Only the lines from the start of the data through the one containing "HX0, HX1 = -13.0, 9.0" belong in your answer; return them exactly.
══════
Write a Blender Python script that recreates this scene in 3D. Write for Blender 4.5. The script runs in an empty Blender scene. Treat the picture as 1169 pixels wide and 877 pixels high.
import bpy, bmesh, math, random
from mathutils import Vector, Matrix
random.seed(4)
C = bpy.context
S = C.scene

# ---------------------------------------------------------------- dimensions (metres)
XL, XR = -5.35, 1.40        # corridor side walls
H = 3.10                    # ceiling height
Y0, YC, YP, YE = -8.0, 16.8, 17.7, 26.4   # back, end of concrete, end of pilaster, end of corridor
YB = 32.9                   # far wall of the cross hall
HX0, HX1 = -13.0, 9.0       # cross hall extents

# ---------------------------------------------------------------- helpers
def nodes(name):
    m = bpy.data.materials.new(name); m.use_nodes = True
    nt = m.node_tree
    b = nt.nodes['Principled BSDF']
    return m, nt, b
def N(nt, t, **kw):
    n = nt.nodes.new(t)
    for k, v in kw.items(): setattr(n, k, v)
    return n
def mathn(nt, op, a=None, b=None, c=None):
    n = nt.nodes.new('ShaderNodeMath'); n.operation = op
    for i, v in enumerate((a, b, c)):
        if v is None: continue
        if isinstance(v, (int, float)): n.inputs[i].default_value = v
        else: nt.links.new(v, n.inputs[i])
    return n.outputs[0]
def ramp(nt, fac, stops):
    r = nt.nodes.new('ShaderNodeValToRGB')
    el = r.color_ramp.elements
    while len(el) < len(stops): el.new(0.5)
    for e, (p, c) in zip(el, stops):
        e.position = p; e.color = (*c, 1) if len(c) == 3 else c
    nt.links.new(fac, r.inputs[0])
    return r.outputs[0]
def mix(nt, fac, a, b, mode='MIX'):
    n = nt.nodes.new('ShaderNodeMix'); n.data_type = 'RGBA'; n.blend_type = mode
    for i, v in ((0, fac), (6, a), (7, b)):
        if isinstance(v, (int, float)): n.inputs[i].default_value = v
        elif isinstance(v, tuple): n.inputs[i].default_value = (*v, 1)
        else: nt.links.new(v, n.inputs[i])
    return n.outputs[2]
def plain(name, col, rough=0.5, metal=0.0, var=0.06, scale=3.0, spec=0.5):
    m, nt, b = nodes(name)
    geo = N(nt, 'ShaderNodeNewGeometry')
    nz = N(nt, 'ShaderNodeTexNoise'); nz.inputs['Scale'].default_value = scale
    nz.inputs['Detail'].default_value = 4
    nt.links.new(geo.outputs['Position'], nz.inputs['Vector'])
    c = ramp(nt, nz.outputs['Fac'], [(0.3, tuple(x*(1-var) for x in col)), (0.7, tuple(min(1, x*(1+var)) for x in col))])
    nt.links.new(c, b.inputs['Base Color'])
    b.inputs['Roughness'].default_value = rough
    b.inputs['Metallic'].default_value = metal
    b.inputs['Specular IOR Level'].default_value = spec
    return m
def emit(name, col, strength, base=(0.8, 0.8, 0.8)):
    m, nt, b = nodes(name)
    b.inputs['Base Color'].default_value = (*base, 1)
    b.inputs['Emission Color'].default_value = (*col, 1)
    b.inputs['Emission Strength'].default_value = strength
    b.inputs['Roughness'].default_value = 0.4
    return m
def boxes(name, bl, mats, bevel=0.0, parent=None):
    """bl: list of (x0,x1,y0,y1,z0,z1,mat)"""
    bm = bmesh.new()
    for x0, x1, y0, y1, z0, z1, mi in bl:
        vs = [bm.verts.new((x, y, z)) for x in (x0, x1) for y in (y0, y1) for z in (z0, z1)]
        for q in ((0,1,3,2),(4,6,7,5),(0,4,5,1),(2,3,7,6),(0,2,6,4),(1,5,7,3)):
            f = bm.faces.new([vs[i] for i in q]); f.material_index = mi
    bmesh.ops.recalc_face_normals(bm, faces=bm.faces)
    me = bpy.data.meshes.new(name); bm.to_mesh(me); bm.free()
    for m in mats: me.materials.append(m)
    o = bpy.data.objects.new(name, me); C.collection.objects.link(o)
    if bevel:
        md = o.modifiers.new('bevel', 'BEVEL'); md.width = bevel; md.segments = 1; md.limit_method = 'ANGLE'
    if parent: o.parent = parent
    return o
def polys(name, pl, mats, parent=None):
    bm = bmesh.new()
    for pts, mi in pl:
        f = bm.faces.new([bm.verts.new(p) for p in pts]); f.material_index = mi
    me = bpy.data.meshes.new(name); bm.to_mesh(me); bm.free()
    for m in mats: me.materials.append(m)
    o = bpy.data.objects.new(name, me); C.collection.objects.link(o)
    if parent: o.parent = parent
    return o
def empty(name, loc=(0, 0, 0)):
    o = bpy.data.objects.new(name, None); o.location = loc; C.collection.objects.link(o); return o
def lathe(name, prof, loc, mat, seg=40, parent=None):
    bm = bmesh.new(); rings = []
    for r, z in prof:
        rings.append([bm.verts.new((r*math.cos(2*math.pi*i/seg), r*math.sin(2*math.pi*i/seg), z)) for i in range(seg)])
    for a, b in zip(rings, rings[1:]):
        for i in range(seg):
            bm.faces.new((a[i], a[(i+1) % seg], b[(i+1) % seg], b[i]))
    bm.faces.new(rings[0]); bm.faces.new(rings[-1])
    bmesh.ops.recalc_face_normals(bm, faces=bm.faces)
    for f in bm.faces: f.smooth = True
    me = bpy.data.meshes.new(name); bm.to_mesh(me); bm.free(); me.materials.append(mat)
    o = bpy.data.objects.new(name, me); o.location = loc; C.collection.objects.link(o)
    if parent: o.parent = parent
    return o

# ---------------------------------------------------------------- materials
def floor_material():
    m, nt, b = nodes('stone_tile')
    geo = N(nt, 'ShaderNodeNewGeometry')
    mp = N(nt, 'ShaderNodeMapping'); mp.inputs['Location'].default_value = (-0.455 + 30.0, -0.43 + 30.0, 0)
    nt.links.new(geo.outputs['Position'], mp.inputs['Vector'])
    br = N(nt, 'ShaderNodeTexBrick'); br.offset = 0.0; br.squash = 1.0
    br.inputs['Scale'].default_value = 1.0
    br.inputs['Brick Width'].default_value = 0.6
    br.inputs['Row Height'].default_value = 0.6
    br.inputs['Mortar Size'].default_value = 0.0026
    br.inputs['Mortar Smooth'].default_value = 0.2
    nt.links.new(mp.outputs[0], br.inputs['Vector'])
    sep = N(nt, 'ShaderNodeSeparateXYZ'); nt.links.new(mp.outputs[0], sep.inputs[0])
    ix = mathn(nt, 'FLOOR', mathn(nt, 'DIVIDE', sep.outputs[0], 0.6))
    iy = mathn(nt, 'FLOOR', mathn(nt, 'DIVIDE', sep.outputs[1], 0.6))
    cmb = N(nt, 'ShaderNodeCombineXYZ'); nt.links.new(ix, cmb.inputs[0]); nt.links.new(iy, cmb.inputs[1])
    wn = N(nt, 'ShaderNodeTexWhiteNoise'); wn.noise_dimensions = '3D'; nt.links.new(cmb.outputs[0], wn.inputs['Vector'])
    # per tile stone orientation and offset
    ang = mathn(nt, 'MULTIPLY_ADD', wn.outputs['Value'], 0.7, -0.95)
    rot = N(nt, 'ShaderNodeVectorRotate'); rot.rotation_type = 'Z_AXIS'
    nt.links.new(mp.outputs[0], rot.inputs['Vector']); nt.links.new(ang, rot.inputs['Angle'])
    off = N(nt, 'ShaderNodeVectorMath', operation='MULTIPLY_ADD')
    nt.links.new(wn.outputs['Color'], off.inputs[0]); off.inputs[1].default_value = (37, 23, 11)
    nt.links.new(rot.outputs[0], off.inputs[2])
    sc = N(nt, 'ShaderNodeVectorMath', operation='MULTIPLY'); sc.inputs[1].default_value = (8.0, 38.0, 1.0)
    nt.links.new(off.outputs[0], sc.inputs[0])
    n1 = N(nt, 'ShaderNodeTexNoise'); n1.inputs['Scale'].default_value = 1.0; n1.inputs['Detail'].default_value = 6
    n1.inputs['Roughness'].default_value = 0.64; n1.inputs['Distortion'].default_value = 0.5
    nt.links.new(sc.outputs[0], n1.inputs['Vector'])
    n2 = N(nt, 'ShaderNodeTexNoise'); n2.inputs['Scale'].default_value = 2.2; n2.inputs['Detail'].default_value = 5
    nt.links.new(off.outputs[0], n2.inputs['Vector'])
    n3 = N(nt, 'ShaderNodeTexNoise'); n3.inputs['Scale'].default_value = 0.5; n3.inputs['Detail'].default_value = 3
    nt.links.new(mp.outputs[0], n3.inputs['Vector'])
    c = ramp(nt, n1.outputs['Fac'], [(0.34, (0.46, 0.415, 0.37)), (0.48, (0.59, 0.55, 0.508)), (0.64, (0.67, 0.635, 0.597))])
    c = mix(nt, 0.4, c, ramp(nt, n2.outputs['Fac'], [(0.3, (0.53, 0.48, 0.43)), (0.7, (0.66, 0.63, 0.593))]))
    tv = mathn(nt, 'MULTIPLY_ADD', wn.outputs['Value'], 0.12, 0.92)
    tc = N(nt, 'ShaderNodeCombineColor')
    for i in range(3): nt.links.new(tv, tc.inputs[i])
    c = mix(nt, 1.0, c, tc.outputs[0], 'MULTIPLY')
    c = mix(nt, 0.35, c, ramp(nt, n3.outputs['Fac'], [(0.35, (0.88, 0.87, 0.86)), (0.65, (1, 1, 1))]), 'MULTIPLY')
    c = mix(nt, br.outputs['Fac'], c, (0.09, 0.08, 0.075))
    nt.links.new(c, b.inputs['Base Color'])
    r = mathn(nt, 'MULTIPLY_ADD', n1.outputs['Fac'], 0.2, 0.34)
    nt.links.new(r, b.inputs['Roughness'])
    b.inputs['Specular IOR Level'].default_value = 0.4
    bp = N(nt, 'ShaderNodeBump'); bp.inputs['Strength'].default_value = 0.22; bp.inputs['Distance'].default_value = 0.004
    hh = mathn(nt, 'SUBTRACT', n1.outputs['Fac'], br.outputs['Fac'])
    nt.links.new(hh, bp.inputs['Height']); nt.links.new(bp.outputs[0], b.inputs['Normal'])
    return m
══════
§ Finished answer
Write a Blender Python script that recreates this scene in 3D. Write for Blender 4.5. The script runs in an empty Blender scene. Treat the picture as 1169 pixels wide and 877 pixels high.
import bpy, bmesh, math, random
from mathutils import Vector, Matrix
random.seed(4)
C = bpy.context
S = C.scene

# ---------------------------------------------------------------- dimensions (metres)
XL, XR = -5.35, 1.40        # corridor side walls
H = 3.10                    # ceiling height
Y0, YC, YP, YE = -8.0, 16.8, 17.7, 26.4   # back, end of concrete, end of pilaster, end of corridor
YB = 32.9                   # far wall of the cross hall
HX0, HX1 = -13.0, 9.0       # cross hall extents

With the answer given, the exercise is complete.